The Gospel Pass is a different animal. Longer, higher and shallower. At just over 5 miles, the climb is an average of 5.5% - equivalent to some of the other classic climbs in South Wales such as the Bwlch and Rhigos. Vertically it climbs 456 metres - only just surpassed by the longer Machynlleth mountain road.

But the gradient on the Gospel pass constantly changes, lots of up, some flat and even some down. Its hard to pace your effort, and the variation means there are some steep sections unlike the constant gradients of say the Rhigos.

An innocuous start...

The climb divides neatly into three sections. The first might be considered undulating rather than a serious climb. Leaving the junction in Hay, the road begins climbing gradually, pitching up past a dairy farm where the road surface is poor, before settling down into an uneven rhythm. A downhill section around a hairpin has you wondering whether this road really is going uphill, before a short steep pitch reminds you that it is.

One of the early steep sections, but not really climbing yet

There is no real view of where you are headed and another flat section sows more doubt that you are going the wrong way. Its confusing - this is the borderlands, remember. But then you reach the corner, and things start to become clear.

The Corner...

The corner marks the start of the second section of the climb. This is the steepest section that takes you out on to the common. There's not much to say about this section: its steep and hard. There are a couple of cattle grids, and if it has been raining the road will be slippery making climbing out of the saddle tricky.


Steep bits

Slowly, the foxgloves and ferns on the side of the road begin to make way for a more desolate landscape which marks the start of the third stage. By now most of the clmbing is done.

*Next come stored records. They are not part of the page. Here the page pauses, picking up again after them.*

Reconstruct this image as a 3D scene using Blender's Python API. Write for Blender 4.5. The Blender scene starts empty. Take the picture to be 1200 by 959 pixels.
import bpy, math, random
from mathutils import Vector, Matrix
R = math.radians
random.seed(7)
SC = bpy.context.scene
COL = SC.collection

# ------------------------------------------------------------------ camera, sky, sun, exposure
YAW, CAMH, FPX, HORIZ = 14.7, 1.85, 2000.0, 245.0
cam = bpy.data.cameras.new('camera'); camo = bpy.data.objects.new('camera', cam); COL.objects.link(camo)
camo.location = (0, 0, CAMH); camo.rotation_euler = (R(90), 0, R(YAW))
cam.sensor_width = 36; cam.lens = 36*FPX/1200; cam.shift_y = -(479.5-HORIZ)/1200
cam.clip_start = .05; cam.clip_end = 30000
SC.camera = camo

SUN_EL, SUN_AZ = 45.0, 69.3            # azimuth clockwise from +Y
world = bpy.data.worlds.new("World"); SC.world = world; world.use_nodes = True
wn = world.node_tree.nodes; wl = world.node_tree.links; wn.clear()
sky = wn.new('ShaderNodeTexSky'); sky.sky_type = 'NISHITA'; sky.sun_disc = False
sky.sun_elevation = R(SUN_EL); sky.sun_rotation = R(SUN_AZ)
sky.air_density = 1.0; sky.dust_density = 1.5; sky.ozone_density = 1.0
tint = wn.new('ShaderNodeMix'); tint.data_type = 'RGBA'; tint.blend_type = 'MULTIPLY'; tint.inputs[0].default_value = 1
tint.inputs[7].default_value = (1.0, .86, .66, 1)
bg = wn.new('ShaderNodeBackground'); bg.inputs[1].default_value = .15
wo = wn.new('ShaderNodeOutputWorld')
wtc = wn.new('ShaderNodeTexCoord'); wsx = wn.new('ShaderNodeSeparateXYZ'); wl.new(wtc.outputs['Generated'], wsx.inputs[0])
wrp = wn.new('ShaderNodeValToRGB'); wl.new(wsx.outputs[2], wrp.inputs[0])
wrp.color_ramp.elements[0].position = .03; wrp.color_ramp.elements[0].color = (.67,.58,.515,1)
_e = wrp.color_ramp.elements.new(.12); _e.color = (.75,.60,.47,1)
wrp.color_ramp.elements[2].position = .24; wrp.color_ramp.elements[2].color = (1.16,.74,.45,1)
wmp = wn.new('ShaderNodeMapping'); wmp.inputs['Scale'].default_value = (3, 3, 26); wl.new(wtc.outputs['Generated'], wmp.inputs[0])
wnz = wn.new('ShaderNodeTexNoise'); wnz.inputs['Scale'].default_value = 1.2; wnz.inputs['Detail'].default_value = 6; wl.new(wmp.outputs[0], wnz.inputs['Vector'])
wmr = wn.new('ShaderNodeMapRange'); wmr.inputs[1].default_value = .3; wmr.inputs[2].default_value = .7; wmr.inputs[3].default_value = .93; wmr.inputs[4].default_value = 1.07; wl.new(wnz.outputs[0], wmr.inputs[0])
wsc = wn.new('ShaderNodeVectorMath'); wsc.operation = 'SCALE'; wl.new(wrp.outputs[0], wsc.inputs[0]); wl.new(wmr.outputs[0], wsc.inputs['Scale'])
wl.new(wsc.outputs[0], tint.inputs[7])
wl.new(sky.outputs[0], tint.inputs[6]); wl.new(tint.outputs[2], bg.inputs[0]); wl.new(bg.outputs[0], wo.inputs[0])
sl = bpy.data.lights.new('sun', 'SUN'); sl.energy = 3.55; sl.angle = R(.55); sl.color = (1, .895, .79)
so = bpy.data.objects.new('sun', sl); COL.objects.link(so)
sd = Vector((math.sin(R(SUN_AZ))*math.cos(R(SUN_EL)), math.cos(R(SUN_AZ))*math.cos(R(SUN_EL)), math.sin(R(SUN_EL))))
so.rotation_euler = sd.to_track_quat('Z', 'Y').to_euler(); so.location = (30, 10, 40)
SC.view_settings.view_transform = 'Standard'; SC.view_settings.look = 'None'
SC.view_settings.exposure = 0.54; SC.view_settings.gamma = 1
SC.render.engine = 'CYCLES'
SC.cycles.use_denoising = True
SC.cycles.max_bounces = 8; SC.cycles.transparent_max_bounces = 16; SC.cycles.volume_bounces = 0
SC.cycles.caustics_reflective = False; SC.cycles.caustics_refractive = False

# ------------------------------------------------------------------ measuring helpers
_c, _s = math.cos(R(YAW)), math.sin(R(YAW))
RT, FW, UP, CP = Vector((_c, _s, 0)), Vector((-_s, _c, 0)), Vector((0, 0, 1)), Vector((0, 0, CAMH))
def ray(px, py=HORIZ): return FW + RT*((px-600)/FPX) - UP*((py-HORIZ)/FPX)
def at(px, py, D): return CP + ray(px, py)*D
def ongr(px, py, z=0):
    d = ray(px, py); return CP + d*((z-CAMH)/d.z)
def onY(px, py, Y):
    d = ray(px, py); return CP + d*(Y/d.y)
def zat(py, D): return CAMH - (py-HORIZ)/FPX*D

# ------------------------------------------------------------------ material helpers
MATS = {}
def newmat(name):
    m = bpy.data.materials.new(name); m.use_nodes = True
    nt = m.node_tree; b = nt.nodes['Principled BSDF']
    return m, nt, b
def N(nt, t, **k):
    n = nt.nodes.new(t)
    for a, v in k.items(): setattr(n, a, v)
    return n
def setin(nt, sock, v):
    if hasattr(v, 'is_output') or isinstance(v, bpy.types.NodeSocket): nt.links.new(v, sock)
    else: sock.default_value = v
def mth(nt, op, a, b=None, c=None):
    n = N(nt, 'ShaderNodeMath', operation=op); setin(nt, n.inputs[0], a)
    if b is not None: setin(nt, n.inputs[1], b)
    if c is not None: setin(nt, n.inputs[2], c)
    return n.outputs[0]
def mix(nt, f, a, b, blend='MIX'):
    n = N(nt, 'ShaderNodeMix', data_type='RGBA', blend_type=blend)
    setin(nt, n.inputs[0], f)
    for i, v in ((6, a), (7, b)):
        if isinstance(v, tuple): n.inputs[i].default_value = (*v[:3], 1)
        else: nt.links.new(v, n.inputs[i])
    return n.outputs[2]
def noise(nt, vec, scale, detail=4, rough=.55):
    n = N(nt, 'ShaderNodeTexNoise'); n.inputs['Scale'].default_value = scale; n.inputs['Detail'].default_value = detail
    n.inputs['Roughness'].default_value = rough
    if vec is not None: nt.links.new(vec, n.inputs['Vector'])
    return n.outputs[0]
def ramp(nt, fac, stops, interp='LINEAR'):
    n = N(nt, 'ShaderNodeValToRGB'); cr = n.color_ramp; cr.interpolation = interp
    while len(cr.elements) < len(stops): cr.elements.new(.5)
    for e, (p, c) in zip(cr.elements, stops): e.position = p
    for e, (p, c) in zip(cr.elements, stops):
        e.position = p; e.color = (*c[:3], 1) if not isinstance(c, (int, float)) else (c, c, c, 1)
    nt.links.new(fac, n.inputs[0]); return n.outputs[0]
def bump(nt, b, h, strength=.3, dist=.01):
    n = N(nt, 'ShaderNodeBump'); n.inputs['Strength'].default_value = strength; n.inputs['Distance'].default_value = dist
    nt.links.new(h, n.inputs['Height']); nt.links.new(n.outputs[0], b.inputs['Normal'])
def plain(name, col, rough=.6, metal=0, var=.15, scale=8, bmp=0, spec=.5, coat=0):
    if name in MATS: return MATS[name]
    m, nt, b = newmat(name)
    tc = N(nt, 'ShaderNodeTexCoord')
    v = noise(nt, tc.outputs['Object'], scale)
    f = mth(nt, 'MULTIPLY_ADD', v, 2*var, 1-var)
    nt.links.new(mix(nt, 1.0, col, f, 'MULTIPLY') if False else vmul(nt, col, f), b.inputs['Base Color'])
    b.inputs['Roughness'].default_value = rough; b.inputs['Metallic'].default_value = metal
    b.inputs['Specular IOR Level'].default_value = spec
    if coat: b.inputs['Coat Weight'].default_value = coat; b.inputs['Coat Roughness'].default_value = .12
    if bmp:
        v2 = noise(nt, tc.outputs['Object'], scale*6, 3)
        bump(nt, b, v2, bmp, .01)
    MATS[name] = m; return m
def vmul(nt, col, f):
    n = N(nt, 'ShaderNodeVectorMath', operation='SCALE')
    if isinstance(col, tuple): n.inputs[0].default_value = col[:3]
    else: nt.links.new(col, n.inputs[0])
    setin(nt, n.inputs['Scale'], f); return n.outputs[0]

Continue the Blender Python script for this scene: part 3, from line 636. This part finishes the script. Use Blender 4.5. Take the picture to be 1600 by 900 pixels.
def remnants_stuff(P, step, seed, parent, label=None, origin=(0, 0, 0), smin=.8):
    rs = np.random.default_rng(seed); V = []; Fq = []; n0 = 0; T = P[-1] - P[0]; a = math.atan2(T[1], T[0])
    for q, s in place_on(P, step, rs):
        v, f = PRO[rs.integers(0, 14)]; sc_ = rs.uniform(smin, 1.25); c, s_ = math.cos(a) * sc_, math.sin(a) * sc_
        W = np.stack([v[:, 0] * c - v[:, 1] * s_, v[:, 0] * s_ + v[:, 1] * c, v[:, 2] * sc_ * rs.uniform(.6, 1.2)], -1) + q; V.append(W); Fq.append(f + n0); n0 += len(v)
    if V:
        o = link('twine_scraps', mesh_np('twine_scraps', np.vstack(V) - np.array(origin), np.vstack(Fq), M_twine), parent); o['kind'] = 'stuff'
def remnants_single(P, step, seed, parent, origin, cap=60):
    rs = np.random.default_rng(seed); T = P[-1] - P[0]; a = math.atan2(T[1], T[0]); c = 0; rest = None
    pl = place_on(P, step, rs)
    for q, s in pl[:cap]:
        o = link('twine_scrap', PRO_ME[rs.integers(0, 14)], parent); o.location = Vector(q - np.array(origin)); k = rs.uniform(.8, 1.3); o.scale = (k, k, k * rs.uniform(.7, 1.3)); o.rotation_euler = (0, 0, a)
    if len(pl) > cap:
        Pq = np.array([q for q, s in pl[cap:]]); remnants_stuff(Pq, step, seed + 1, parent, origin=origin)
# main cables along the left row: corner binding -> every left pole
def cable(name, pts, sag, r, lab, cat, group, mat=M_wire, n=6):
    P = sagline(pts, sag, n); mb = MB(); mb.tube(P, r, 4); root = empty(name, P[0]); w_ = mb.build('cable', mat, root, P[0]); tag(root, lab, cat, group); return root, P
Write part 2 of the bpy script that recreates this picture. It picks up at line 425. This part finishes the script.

The pass snaking its way up. On the right, Lord Herefordshire's Knob...

There are a couple of short steep sections to come, but once onto the common the rest of the road can be seen snaking away to the summit. If the road isnt too obstructed by sheep, then this section can be taken in the big ring. Until the very top, where the final 500 metres reminds you that you have been riding over Wales' highest road.

The top...

The descent - either back down to Hay or on to Capel y Ffin - is extremely technical and dangerous: its a single track road with walkers, cars and sheep to avoid. Best stop and take photos on the way down like I did, rather than think its the Tour de France.

Take care on the descent...

And that's the Gospel Pass: an ambiguous climb, but all the more interesting for it.